Hunting for oil villains
The story of the Hunt brothers, who cornered the market on silver in the 1970s, shows why speculators aren't driving up oil prices.
NEW YORK (Fortune) -- Atlanta hedge fund manager Michael Masters has been a star witness in two recent Congressional hearings on how speculators are supposedly driving up oil prices. Masters and I don't see eye-to-eye on this issue, so I was surprised to get a call from him after my "Don't Blame The Oil Speculators" column went up on Fortune.com last week.
Masters contends that without speculators, the price of oil would be $65 or $70 a barrel. He points out that the amount invested in commodities index products has risen from $13 billion to $260 billion in five years, a fact he thinks is key to understanding oil prices.
"When a trader sends a buy order to the exchange floor or presses the 'buy' key on their trading terminal, if he or she is attempting to buy more contracts than are currently offered for sale at the market price, then the market price will rise," Masters told a House subcommittee in June.
My own view is that speculators can't materially impact prices if all they're doing is making bets on the direction of oil prices by trading futures and not taking delivery of actual oil - hoarding stuff that would otherwise go to consumers.
People don't fill up their tanks with futures contracts, and there's no evidence investors are putting more oil into storage as a bet on higher future prices.
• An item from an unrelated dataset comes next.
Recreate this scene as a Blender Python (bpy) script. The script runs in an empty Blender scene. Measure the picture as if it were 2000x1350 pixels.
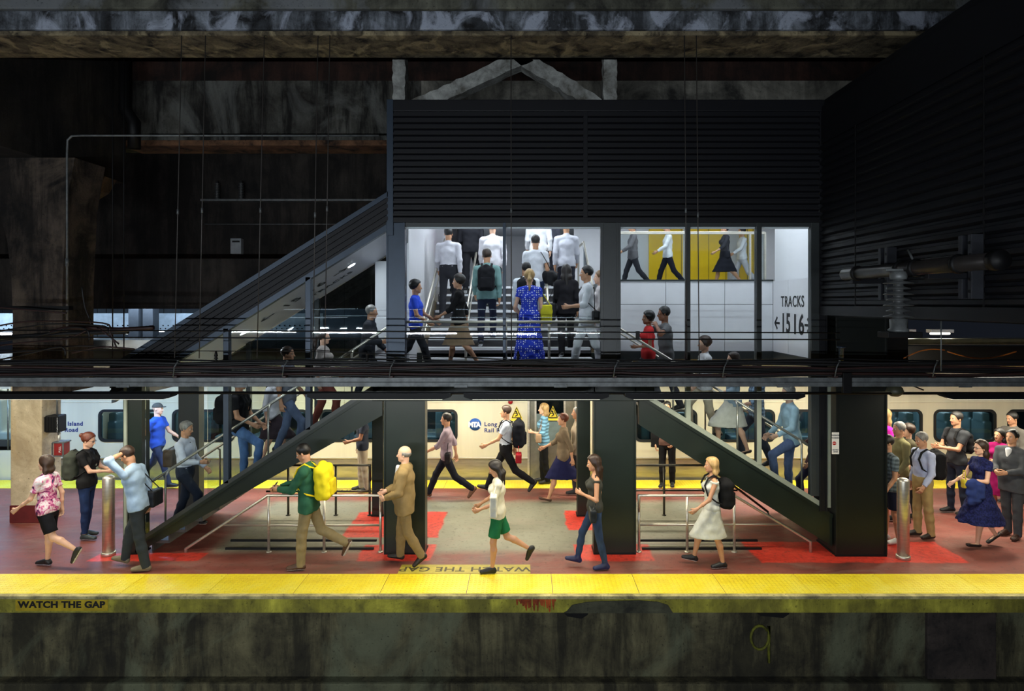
import bpy, bmesh, math, random, sys
import numpy as np
from mathutils import Vector, Matrix
random.seed(7)
SC = bpy.context.scene
COL = SC.collection
R = math.radians
PI = math.pi

# ------------------------------------------------------------------ camera
CH = 3.85                      # lens height over the platform floor
FPX = 1250.0                   # focal length in pixels of the 2000 px frame
cd = bpy.data.cameras.new('camera')
cd.lens = FPX / 2000 * 36; cd.sensor_width = 36
cd.shift_x = -26 / 2000; cd.shift_y = -81 / 2000
cd.clip_start = 0.05; cd.clip_end = 200
cam = bpy.data.objects.new('camera', cd); COL.objects.link(cam)
cam.location = (0, 0, CH); cam.rotation_euler = (PI / 2, 0, 0)
SC.camera = cam
SC.view_settings.view_transform = 'Standard'; SC.view_settings.look = 'None'
SC.view_settings.gamma = 1; SC.view_settings.use_curve_mapping = False
SC.view_settings.exposure = 0.0
wd = bpy.data.worlds.new('world'); SC.world = wd; wd.use_nodes = True
wd.node_tree.nodes['Background'].inputs[0].default_value = (0.55, 0.68, 1, 1)
wd.node_tree.nodes['Background'].inputs[1].default_value = 0.012

# light levels (watts), of the station's lamps and of a few added ones
W_EDGE = 46; W_FAR = 80; W_UNDER = 26; W_HALL = 48; W_CORR = 46; W_DOWN = 10; W_OPP = 165; W_TRAIN = 130; W_DIST = 120
WARM = (1.0, 0.93, 0.74); COOL = (0.84, 0.91, 1.0); BLUE = (0.62, 0.8, 1.0); PALE = (0.86, 0.93, 1.0); BLU2 = (0.36, 0.6, 1.0)

def PX(px, D): return (px - 1026) * D / FPX
def PZ(py, D): return CH - (py - 594) * D / FPX
def FD(py): return CH * FPX / (py - 594)      # depth of a floor point seen at row py
# ------------------------------------------------------------------ materials
MATS = {}
def lin(c):
    return tuple(((x / 255) / 12.92 if x / 255 <= 0.04045 else ((x / 255 + 0.055) / 1.055) ** 2.4) for x in c)
def newmat(name):
    m = bpy.data.materials.new(name); m.use_nodes = True
    nt = m.node_tree; b = nt.nodes['Principled BSDF']
    return m, nt, b
def N(nt, typ, **kw):
    n = nt.nodes.new(typ)
    for k, v in kw.items():
        if k == 'ins':
            for kk, vv in v.items(): n.inputs[kk].default_value = vv
        else: setattr(n, k, v)
    return n
def noise(nt, scale=(1, 1, 1), s=5, detail=6, rough=.6, dist=0, coord='Object'):
    tc = N(nt, 'ShaderNodeTexCoord'); mp = N(nt, 'ShaderNodeMapping'); mp.inputs['Scale'].default_value = scale
    nt.links.new(tc.outputs[coord], mp.inputs[0])
    n = N(nt, 'ShaderNodeTexNoise'); n.inputs['Scale'].default_value = s; n.inputs['Detail'].default_value = detail
    n.inputs['Roughness'].default_value = rough; n.inputs['Distortion'].default_value = dist
    nt.links.new(mp.outputs[0], n.inputs['Vector'])
    return n.outputs[0]
def ramp(nt, src, stops):
    r = N(nt, 'ShaderNodeValToRGB'); e = r.color_ramp.elements
    while len(e) < len(stops): e.new(0.5)
    for el, (p, c) in zip(e, stops):
        el.position = p; el.color = (c[0], c[1], c[2], 1) if isinstance(c, (tuple, list)) else (c, c, c, 1)
    nt.links.new(src, r.inputs[0]); return r.outputs[0]
def mix(nt, f, a, b, mode='MIX'):
    m = N(nt, 'ShaderNodeMix', data_type='RGBA', blend_type=mode)
    for sock, v in ((m.inputs[0], f), (m.inputs[6], a), (m.inputs[7], b)):
        if hasattr(v, 'is_linked') or isinstance(v, bpy.types.NodeSocket): nt.links.new(v, sock)
        elif isinstance(v, (int, float)): sock.default_value = v
        else: sock.default_value = (v[0], v[1], v[2], 1)
    return m.outputs[2]
def bump(nt, b, src, strength=.3, dist=.01):
    bp = N(nt, 'ShaderNodeBump'); bp.inputs['Strength'].default_value = strength; bp.inputs['Distance'].default_value = dist
    nt.links.new(src, bp.inputs['Height']); nt.links.new(bp.outputs[0], b.inputs['Normal'])
def pm(name, c, rough=.5, metal=0, var=.12, s=6, bmp=0, c2=None, sc=(1, 1, 1), spec=.5, thr=(.35, .65)):
    """simple procedural: colour varied by noise"""
    if name in MATS: return MATS[name]
    m, nt, b = newmat(name)
    c = lin(c); d = lin(c2) if c2 else tuple(x * (1 - var * 2.2) for x in c)
    n = noise(nt, sc, s)
    nt.links.new(ramp(nt, n, [(thr[0], d), (thr[1], c)]), b.inputs['Base Color'])
    b.inputs['Roughness'].default_value = rough; b.inputs['Metallic'].default_value = metal
    b.inputs['Specular IOR Level'].default_value = spec
    if bmp: bump(nt, b, noise(nt, sc, s * 6), bmp, .004)
    MATS[name] = m; return m
def emit(name, c, st):
    if name in MATS: return MATS[name]
    m, nt, b = newmat(name)
    b.inputs['Base Color'].default_value = (*c, 1); b.inputs['Emission Color'].default_value = (*c, 1)
    b.inputs['Emission Strength'].default_value = st
    MATS[name] = m; return m
def glassmat(name, tint=(.9, .95, .96), refl=1.45, haze=0.0):
    m = bpy.data.materials.new(name); m.use_nodes = True; nt = m.node_tree; nt.nodes.clear()
    o = N(nt, 'ShaderNodeOutputMaterial'); t = N(nt, 'ShaderNodeBsdfTransparent'); t.inputs[0].default_value = (*tint, 1)
    g = N(nt, 'ShaderNodeBsdfGlossy'); g.inputs['Roughness'].default_value = .015
    f = N(nt, 'ShaderNodeFresnel'); f.inputs[0].default_value = refl
    # smudges vary the amount of reflection a little
    x = N(nt, 'ShaderNodeMixShader'); nt.links.new(f.outputs[0], x.inputs[0]); nt.links.new(t.outputs[0], x.inputs[1]); nt.links.new(g.outputs[0], x.inputs[2])
    nt.links.new(x.outputs[0], o.inputs[0]); MATS[name] = m; return m

# ------------------------------------------------------------------ mesh helpers
class MB:
    def __init__(s): s.bm = bmesh.new()
    def box(s, x0, x1, y0, y1, z0, z1, bev=0, rot=None, mi=0):
        r = bmesh.ops.create_cube(s.bm, size=1)
        vs = r['verts']
        bmesh.ops.scale(s.bm, vec=(abs(x1 - x0), abs(y1 - y0), abs(z1 - z0)), verts=vs)
        if bev:
            es = list({e for v in vs for e in v.link_edges})
            rr = bmesh.ops.bevel(s.bm, geom=es, offset=bev, segments=2, affect='EDGES', profile=.6)
            vs = list({v for f in rr['faces'] for v in f.verts} | {v for v in vs if v.is_valid})
        if rot is not None: bmesh.ops.rotate(s.bm, cent=(0, 0, 0), matrix=rot, verts=vs)
        bmesh.ops.translate(s.bm, vec=((x0 + x1) / 2, (y0 + y1) / 2, (z0 + z1) / 2), verts=vs)
        if mi:
            for f in {f for v in vs for f in v.link_faces}: f.material_index = mi
        return s
    def prism(s, pts, a, b, axis='y', mi=0):
        """polygon pts extruded from a to b along axis; pts are (x,z) for y, (x,y) for z, (y,z) for x"""
        def P(p, t): return (p[0], t, p[1]) if axis == 'y' else ((p[0], p[1], t) if axis == 'z' else (t, p[0], p[1]))
        A = [s.bm.verts.new(P(p, a)) for p in pts]; B = [s.bm.verts.new(P(p, b)) for p in pts]
        fs = [s.bm.faces.new(A), s.bm.faces.new(B[::-1])]
        n = len(pts)
        for i in range(n): fs.append(s.bm.faces.new((A[i], B[i], B[(i + 1) % n], A[(i + 1) % n])))
        for f in fs: f.material_index = mi
        bmesh.ops.recalc_face_normals(s.bm, faces=fs)
        return s
    def tube(s, pts, r, seg=8, mi=0, cap=True):
        pts = [Vector(p) for p in pts]; rings = []; n = len(pts)
        rr = r if isinstance(r, (list, tuple)) else [r] * n
        ref = None
        for i, p in enumerate(pts):
            d = ((pts[min(i + 1, n - 1)] - pts[i]).normalized() + (pts[i] - pts[max(i - 1, 0)]).normalized())
            d = d.normalized() if d.length > 1e-6 else Vector((0, 0, 1))
            if ref is None: ref = Vector((0, 0, 1)) if abs(d.z) < .9 else Vector((0, 1, 0))
            u = d.cross(ref).normalized(); v = u.cross(d).normalized(); ref = v
            k = 1.0
            if 0 < i < n - 1:
                c = (pts[i + 1] - pts[i]).normalized().dot((pts[i] - pts[i - 1]).normalized())
                k = 1 / max(.5, math.sqrt(max(.1, (1 + c) / 2)))
            rings.append([s.bm.verts.new(p + (u * math.cos(t) + v * math.sin(t)) * rr[i] * (k if k < 1.3 else 1.3)) for t in [2 * PI * j / seg for j in range(seg)]])
        fs = []
        for a, b in zip(rings, rings[1:]):
            for j in range(seg): fs.append(s.bm.faces.new((a[j], a[(j + 1) % seg], b[(j + 1) % seg], b[j])))
        if cap: fs.append(s.bm.faces.new(rings[0][::-1])); fs.append(s.bm.faces.new(rings[-1]))
        for f in fs: f.material_index = mi; f.smooth = True
        bmesh.ops.recalc_face_normals(s.bm, faces=fs)
        return s
    def lathe(s, prof, c=(0, 0, 0), seg=24, axis='z', mi=0):
        rings = []
        for r, h in prof:
            ring = []
            for j in range(seg):
                t = 2 * PI * j / seg; a, b = r * math.cos(t), r * math.sin(t)
                p = (a, b, h) if axis == 'z' else ((a, h, b) if axis == 'y' else (h, a, b))
                ring.append(s.bm.verts.new((p[0] + c[0], p[1] + c[1], p[2] + c[2])))
            rings.append(ring)
        fs = []
        for a, b in zip(rings, rings[1:]):
            for j in range(seg): fs.append(s.bm.faces.new((a[j], a[(j + 1) % seg], b[(j + 1) % seg], b[j])))
        fs.append(s.bm.faces.new(rings[0][::-1])); fs.append(s.bm.faces.new(rings[-1]))
        for f in fs: f.material_index = mi; f.smooth = True
        bmesh.ops.recalc_face_normals(s.bm, faces=fs)
        return s
    def build(s, name, m, parent=None, smooth=False, loc=None):
        me = bpy.data.meshes.new(name); s.bm.to_mesh(me); s.bm.free()
        for x in (m if isinstance(m, (list, tuple)) else [m]): me.materials.append(x)
        o = bpy.data.objects.new(name, me); COL.objects.link(o)
        if parent is not None: o.parent = parent
        if loc is not None: o.location = loc
        if smooth:
            for p in me.polygons: p.use_smooth = True
        return o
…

In the end, Masters and I simply agreed to disagree. But there was one thing he said that really piqued my interest. "What do you think would happen," Masters asked, "if the market went into liquidation-only mode [i.e. if speculators started unloading their futures contracts], like we saw with the Hunt brothers in 1980?"
Nelson Bunker Hunt and William Herbert Hunt were famous for cornering the silver market in the 1970s, eventually driving silver prices from $2 to $50 an ounce. When the Hunts liquidated their portfolio, silver crashed to $10. So the question Masters was asking seemed relevant: Would the oil market go into a silver-esque tailspin if oil-futures traders turned bearish?
I told him it was my understanding that investors in silver and gold frequently take delivery of the physical asset. In other words, investments in precious metals affect supply and demand in ways investments in oil futures do not. What I didn't know - and neither did Masters - was whether the Hunt brothers acquired actual silver or only silver futures. I figured the answer might help make my point.
Well, it turns out that the Hunt brothers did take delivery of silver - a massive amount in fact. In 1973 and 1974, the Hunts inventoried 55 million ounces of silver - about 10% of global supply, according to "Kingdom: The Story of the Hunt Family of Texas" by Jerome Tuccille.
The Hunts arranged to have most of their stash flown to Switzerland, where the silver was stored in the vaults of Credit Suisse, UBS and other Swiss banks. (An author of several best-selling business books, Tuccille is a vice president at T. Rowe Price.)
The point is that the Hunts were not merely flipping futures contracts. As I wrote last week, pension funds, index funds, hedge funds and other so-called oil speculators aren't actually buying oil. They're buying futures. The typical investment fund will buy, say, the August oil future and then sell it days before it comes due - typically rolling over the proceeds into the next month's contract.
If a hedge fund manager correctly bets that oil prices will keep rising, his investment profit comes out of the hide of the investor on the other side of the trade - not the consumer. Unless the hedge fund manager takes oil off the physical market, his trading will have little bearing on the price.
Circling back to Masters' question - what would happen if speculators turned negative on oil futures, the way the Hunts eventually did on silver - my answer is almost nothing. Futures market speculators did turn massively negative on oil November 2005 when crude was $57 a barrel. What happened? Oil was $61 by year-end. "It's a different ballgame with oil than it was with silver," Tuccille told me in an interview. "As you said, they're not taking delivery."
The story of the Hunts cornering the silver market confirms what most academics have been saying all along about oil.
Severin Borenstein, a Berkeley economist and the director of the University of California Energy Institute, contends that in order to push oil prices 30% above fair market value, speculators would have to hoard the equivalent of 2.5 million barrels a day.
"At that rate," Borenstein writes in a new paper, "in less than a year this secret market manipulator would have built an inventory larger than the entire U.S. Strategic Petroleum Reserve."
This manipulator would have had to escape the attention of the U.S. Department of Energy and the International Energy Agency, both of which report that oil inventories are declining, not rising. "That much oil," Borenstein concludes, "would be very difficult to hide."
I sent Masters an e-mail with my findings on the Hunts but have yet to hear back. The question I now have for him - or for anyone else who believes speculators are responsible for $140 oil - is simple:
Where are the Hunt brothers of today stashing all their oil?